The girls would arrive the next day and I would run to the factory bright and early to watch the process of washing silk threads unfold.  First, my uncle would wash them by hand wearing long sleeved gloves and he would put each bundle in my favorite machine.  This machine did only one thing.  It spun and let the water out  The water that came out was the same color as the silk that went into the machine.  For some reason this just made me feel like I was in heaven watching the colored water come out of a pipe, filled up a bucket which was then replaced with an empty one. This had to be done very fast in the beginning and slowly wind down until there were only droplets coming out of the pipe.

Time for the next color and batch.  Thus, red, turquoise, yellow, orange, green, blue, brown, purple and white silk bundles let their extra color run, this time satisfying the hunger for color that my eyes lacked.

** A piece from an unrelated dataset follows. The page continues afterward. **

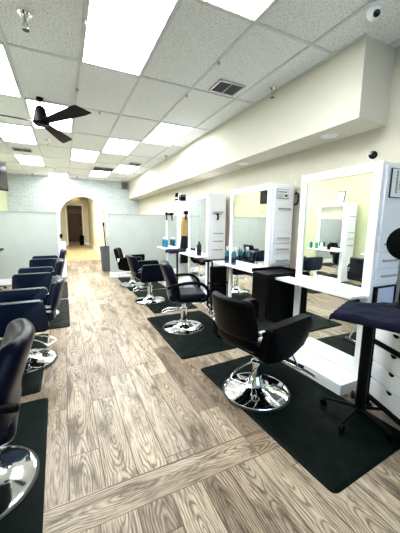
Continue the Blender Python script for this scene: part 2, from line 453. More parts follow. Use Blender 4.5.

Ever since I was a child, my maternal Uncle Hrant would bring me a set of color pencils every Christmas.  I would use them and tried not to mess the order in which they were sitting in the box.  The joy I felt then was equal to the one I felt in Damascus.  This was on a grand scale though, especially when the bundles were taken outside on the dirt courtyard and sled down long sugar cane shoots nestled on wooden horses for drying under the sun.  This is when the girls came out to pull each bundle by hand so the silk dries straight and not wrinkled.  They did this by inserting both hands into the batch and with a quick movement pulled their hands apart a few times.  The reverse action of clapping.  They went down the aile and restarted three times until the threads were dry enough to be taken out and the canes replaced by new wet bundles of silk thread.

As one entered the courtyard, they could not help but stop in awe at the site of rows and rows of silk, each row a different color, shimmering under the sun. 


             Work in Progress Take 1.